Short task: Leave out the pictures, and retype only the lines from the beginning of the material through the line that contains "COL = SC.collection", including both.

Data lines:
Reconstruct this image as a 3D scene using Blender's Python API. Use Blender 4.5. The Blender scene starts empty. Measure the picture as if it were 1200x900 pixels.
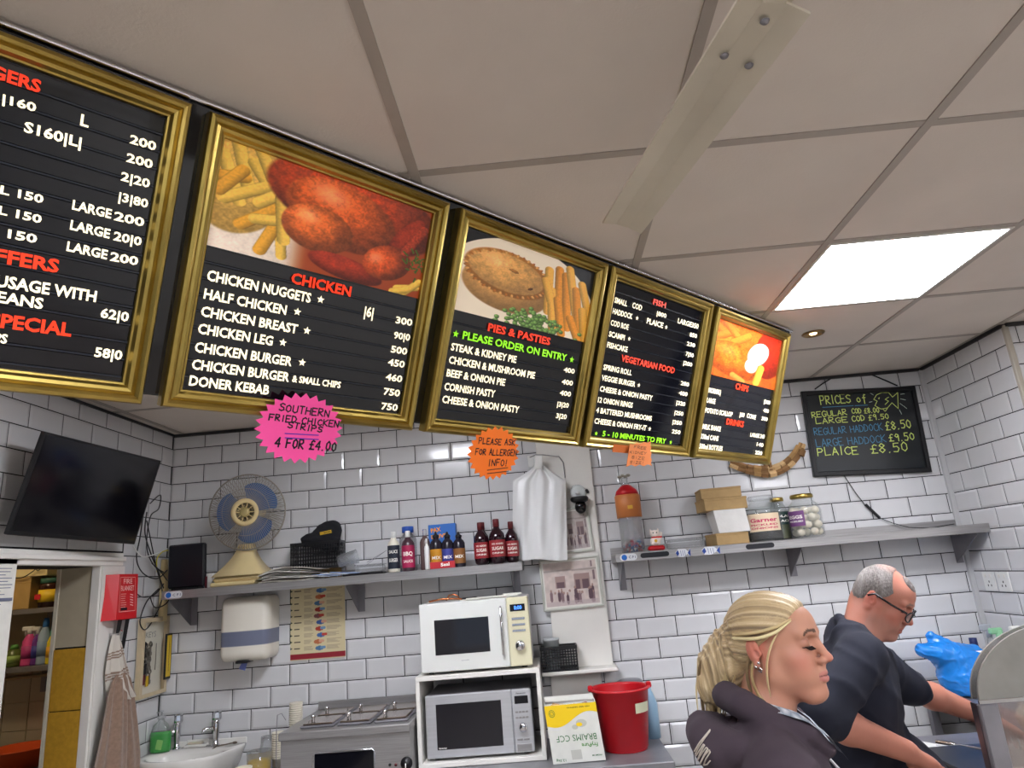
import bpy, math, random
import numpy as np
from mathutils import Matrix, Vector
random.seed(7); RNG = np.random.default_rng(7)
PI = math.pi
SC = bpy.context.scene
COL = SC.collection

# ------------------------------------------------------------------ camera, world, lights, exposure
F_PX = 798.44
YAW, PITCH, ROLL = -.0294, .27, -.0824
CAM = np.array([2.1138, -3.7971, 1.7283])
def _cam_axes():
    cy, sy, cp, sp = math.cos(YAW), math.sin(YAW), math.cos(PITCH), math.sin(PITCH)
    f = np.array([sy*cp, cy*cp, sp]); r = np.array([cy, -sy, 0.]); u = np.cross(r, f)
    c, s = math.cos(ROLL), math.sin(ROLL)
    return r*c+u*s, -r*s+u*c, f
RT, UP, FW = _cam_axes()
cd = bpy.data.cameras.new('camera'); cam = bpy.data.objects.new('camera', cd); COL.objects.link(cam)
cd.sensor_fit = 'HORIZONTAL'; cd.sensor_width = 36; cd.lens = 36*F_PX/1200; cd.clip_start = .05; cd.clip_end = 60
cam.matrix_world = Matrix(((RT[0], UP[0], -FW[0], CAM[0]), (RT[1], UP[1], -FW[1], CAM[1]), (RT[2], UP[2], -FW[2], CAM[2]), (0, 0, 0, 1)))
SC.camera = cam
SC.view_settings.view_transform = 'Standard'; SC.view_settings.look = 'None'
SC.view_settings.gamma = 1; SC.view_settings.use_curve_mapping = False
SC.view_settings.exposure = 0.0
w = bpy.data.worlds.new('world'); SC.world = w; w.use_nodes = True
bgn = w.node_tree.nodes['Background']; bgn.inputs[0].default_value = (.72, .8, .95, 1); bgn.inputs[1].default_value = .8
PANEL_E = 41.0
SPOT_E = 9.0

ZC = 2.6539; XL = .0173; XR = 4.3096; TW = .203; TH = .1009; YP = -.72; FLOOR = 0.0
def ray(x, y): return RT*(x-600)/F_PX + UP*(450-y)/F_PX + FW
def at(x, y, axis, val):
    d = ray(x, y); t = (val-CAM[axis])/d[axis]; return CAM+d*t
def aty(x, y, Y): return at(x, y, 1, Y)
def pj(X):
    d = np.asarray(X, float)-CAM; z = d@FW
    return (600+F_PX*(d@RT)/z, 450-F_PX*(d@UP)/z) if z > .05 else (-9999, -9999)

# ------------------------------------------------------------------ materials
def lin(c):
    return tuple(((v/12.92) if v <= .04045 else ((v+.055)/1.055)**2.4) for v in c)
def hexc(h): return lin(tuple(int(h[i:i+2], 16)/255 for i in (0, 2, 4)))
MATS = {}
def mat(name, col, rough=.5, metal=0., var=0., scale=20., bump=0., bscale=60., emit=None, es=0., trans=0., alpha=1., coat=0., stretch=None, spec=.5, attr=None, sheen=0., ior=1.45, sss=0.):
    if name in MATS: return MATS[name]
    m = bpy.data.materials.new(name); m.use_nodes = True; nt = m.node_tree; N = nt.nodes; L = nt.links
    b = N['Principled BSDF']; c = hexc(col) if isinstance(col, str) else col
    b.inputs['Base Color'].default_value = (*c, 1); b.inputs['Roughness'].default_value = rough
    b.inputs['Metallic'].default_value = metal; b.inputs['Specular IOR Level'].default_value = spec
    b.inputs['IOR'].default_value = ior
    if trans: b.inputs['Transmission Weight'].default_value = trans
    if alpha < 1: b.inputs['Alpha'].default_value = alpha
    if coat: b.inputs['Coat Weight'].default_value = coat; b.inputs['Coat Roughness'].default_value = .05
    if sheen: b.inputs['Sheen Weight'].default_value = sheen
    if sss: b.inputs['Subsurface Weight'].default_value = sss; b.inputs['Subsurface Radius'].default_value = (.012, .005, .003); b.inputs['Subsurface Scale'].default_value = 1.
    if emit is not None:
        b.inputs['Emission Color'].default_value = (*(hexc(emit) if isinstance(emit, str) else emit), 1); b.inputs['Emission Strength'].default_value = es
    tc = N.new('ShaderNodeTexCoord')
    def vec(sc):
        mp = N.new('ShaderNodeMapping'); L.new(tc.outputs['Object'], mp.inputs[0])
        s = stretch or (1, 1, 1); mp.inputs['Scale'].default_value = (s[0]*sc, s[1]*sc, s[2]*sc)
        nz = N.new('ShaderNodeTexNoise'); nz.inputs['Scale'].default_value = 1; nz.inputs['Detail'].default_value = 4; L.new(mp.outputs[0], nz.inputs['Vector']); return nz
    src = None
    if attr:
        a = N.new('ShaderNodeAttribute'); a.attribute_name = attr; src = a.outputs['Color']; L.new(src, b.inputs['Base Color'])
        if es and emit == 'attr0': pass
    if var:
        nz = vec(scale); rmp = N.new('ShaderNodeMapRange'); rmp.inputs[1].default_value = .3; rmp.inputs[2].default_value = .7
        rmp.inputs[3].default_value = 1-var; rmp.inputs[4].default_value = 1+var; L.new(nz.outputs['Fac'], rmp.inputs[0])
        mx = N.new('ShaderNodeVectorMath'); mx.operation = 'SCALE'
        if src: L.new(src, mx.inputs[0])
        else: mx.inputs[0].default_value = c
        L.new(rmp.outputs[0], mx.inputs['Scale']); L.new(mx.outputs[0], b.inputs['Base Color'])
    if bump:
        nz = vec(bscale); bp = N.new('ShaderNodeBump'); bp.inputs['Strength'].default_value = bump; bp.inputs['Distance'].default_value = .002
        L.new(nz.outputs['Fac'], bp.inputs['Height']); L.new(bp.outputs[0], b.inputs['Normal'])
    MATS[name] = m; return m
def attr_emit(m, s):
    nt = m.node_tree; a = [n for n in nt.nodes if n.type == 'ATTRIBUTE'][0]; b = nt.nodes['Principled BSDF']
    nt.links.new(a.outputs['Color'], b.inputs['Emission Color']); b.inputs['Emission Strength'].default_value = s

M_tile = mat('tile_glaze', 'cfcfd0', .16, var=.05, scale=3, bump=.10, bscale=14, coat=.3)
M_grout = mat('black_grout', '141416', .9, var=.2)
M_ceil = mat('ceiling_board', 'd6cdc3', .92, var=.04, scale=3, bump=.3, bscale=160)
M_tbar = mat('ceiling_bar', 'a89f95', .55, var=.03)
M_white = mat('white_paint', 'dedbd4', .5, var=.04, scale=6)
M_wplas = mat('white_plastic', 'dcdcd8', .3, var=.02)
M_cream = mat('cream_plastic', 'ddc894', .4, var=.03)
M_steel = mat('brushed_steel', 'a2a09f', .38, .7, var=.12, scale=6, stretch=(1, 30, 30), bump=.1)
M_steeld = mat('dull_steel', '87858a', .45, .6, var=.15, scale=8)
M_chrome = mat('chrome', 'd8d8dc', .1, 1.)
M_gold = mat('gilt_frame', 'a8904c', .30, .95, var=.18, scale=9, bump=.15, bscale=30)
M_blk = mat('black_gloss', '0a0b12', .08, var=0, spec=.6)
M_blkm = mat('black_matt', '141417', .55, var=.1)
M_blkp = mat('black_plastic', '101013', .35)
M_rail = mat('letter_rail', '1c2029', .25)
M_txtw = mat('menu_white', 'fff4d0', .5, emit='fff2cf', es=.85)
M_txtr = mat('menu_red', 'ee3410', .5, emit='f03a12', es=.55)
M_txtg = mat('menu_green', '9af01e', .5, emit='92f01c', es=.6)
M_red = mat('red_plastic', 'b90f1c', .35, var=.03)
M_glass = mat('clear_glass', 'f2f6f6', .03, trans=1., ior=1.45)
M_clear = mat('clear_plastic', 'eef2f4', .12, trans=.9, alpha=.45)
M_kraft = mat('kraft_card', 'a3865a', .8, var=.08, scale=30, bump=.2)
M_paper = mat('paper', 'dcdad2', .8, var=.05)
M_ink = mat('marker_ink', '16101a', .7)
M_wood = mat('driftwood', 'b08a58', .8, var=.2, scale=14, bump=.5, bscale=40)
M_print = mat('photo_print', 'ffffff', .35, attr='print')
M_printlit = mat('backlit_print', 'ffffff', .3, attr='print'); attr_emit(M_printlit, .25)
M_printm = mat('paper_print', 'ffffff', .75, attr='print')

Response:
Reconstruct this image as a 3D scene using Blender's Python API. Use Blender 4.5. The Blender scene starts empty. Measure the picture as if it were 1200x900 pixels.
import bpy, math, random
import numpy as np
from mathutils import Matrix, Vector
random.seed(7); RNG = np.random.default_rng(7)
PI = math.pi
SC = bpy.context.scene
COL = SC.collection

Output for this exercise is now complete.